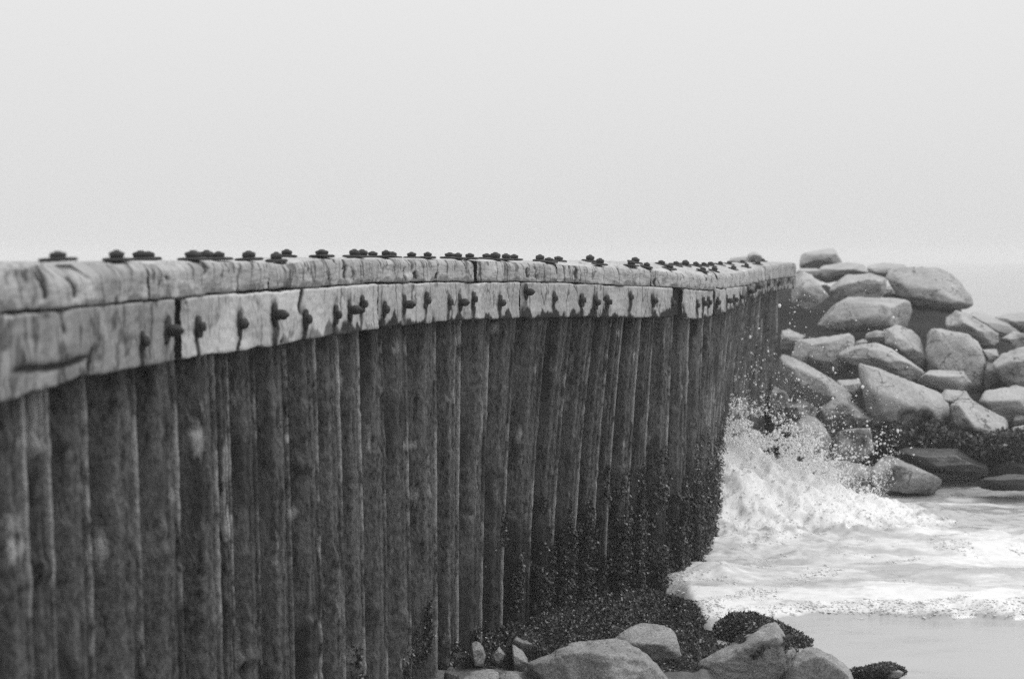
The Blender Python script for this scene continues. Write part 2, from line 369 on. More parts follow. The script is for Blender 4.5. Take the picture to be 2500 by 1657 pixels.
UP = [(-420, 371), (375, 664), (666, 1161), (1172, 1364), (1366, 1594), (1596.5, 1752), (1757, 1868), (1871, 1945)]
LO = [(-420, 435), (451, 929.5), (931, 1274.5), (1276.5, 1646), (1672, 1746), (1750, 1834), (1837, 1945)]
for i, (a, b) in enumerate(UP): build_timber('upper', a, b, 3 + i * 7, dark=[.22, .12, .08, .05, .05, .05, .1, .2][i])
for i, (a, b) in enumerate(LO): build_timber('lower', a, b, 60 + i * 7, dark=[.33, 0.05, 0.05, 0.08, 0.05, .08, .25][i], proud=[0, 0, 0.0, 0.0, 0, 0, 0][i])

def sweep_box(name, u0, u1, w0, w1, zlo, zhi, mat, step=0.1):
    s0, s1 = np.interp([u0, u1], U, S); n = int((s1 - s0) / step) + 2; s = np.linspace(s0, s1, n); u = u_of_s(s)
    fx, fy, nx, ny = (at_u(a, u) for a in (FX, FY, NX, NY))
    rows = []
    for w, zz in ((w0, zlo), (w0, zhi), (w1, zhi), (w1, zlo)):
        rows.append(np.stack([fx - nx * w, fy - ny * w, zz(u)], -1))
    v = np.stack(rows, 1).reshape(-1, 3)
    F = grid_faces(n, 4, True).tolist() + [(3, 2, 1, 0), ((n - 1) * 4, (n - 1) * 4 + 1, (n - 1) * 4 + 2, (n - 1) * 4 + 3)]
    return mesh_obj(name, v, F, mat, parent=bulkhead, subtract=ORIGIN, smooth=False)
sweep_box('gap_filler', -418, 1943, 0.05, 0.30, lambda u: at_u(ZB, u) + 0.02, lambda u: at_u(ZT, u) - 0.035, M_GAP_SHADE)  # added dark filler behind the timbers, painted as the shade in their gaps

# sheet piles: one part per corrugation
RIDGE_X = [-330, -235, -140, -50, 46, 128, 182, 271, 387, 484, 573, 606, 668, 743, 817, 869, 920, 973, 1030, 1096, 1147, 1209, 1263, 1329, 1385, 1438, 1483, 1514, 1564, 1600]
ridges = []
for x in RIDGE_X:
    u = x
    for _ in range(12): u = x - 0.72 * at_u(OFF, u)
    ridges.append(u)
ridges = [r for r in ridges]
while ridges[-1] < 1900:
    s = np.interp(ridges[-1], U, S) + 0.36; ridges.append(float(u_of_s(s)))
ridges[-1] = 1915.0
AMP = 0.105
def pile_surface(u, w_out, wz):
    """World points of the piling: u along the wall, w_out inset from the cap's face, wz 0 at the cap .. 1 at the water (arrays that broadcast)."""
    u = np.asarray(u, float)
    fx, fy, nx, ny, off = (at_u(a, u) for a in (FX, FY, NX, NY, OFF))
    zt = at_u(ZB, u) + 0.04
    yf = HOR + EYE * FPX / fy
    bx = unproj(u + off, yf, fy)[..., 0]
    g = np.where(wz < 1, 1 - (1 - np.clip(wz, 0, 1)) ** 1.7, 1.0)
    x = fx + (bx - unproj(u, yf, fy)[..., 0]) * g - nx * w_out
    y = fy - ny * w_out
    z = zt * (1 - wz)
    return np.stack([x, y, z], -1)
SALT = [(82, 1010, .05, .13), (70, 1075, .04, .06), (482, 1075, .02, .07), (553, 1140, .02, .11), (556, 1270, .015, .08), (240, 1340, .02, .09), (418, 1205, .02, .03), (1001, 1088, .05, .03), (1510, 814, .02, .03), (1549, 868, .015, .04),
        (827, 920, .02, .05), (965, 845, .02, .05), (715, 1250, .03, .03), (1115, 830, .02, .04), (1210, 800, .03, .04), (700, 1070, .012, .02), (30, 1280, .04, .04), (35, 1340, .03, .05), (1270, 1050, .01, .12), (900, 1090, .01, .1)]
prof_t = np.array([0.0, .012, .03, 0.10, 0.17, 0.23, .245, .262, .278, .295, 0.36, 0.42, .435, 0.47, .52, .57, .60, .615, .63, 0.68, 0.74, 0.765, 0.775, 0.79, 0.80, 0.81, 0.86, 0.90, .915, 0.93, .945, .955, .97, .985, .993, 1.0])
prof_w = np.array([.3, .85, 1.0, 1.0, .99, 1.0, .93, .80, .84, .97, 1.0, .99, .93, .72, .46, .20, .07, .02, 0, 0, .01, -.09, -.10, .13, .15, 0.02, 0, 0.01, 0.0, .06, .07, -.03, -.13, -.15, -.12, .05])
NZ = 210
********
Work to complete: Output an exact copy of the material, with the pictures removed.

Exercise solution:
The Blender Python script for this scene continues. Write part 2, from line 369 on. More parts follow. The script is for Blender 4.5. Take the picture to be 2500 by 1657 pixels.
UP = [(-420, 371), (375, 664), (666, 1161), (1172, 1364), (1366, 1594), (1596.5, 1752), (1757, 1868), (1871, 1945)]
LO = [(-420, 435), (451, 929.5), (931, 1274.5), (1276.5, 1646), (1672, 1746), (1750, 1834), (1837, 1945)]
for i, (a, b) in enumerate(UP): build_timber('upper', a, b, 3 + i * 7, dark=[.22, .12, .08, .05, .05, .05, .1, .2][i])
for i, (a, b) in enumerate(LO): build_timber('lower', a, b, 60 + i * 7, dark=[.33, 0.05, 0.05, 0.08, 0.05, .08, .25][i], proud=[0, 0, 0.0, 0.0, 0, 0, 0][i])

def sweep_box(name, u0, u1, w0, w1, zlo, zhi, mat, step=0.1):
    s0, s1 = np.interp([u0, u1], U, S); n = int((s1 - s0) / step) + 2; s = np.linspace(s0, s1, n); u = u_of_s(s)
    fx, fy, nx, ny = (at_u(a, u) for a in (FX, FY, NX, NY))
    rows = []
    for w, zz in ((w0, zlo), (w0, zhi), (w1, zhi), (w1, zlo)):
        rows.append(np.stack([fx - nx * w, fy - ny * w, zz(u)], -1))
    v = np.stack(rows, 1).reshape(-1, 3)
    F = grid_faces(n, 4, True).tolist() + [(3, 2, 1, 0), ((n - 1) * 4, (n - 1) * 4 + 1, (n - 1) * 4 + 2, (n - 1) * 4 + 3)]
    return mesh_obj(name, v, F, mat, parent=bulkhead, subtract=ORIGIN, smooth=False)
sweep_box('gap_filler', -418, 1943, 0.05, 0.30, lambda u: at_u(ZB, u) + 0.02, lambda u: at_u(ZT, u) - 0.035, M_GAP_SHADE)  # added dark filler behind the timbers, painted as the shade in their gaps

# sheet piles: one part per corrugation
RIDGE_X = [-330, -235, -140, -50, 46, 128, 182, 271, 387, 484, 573, 606, 668, 743, 817, 869, 920, 973, 1030, 1096, 1147, 1209, 1263, 1329, 1385, 1438, 1483, 1514, 1564, 1600]
ridges = []
for x in RIDGE_X:
    u = x
    for _ in range(12): u = x - 0.72 * at_u(OFF, u)
    ridges.append(u)
ridges = [r for r in ridges]
while ridges[-1] < 1900:
    s = np.interp(ridges[-1], U, S) + 0.36; ridges.append(float(u_of_s(s)))
ridges[-1] = 1915.0
AMP = 0.105
def pile_surface(u, w_out, wz):
    """World points of the piling: u along the wall, w_out inset from the cap's face, wz 0 at the cap .. 1 at the water (arrays that broadcast)."""
    u = np.asarray(u, float)
    fx, fy, nx, ny, off = (at_u(a, u) for a in (FX, FY, NX, NY, OFF))
    zt = at_u(ZB, u) + 0.04
    yf = HOR + EYE * FPX / fy
    bx = unproj(u + off, yf, fy)[..., 0]
    g = np.where(wz < 1, 1 - (1 - np.clip(wz, 0, 1)) ** 1.7, 1.0)
    x = fx + (bx - unproj(u, yf, fy)[..., 0]) * g - nx * w_out
    y = fy - ny * w_out
    z = zt * (1 - wz)
    return np.stack([x, y, z], -1)
SALT = [(82, 1010, .05, .13), (70, 1075, .04, .06), (482, 1075, .02, .07), (553, 1140, .02, .11), (556, 1270, .015, .08), (240, 1340, .02, .09), (418, 1205, .02, .03), (1001, 1088, .05, .03), (1510, 814, .02, .03), (1549, 868, .015, .04),
        (827, 920, .02, .05), (965, 845, .02, .05), (715, 1250, .03, .03), (1115, 830, .02, .04), (1210, 800, .03, .04), (700, 1070, .012, .02), (30, 1280, .04, .04), (35, 1340, .03, .05), (1270, 1050, .01, .12), (900, 1090, .01, .1)]
prof_t = np.array([0.0, .012, .03, 0.10, 0.17, 0.23, .245, .262, .278, .295, 0.36, 0.42, .435, 0.47, .52, .57, .60, .615, .63, 0.68, 0.74, 0.765, 0.775, 0.79, 0.80, 0.81, 0.86, 0.90, .915, 0.93, .945, .955, .97, .985, .993, 1.0])
prof_w = np.array([.3, .85, 1.0, 1.0, .99, 1.0, .93, .80, .84, .97, 1.0, .99, .93, .72, .46, .20, .07, .02, 0, 0, .01, -.09, -.10, .13, .15, 0.02, 0, 0.01, 0.0, .06, .07, -.03, -.13, -.15, -.12, .05])
NZ = 210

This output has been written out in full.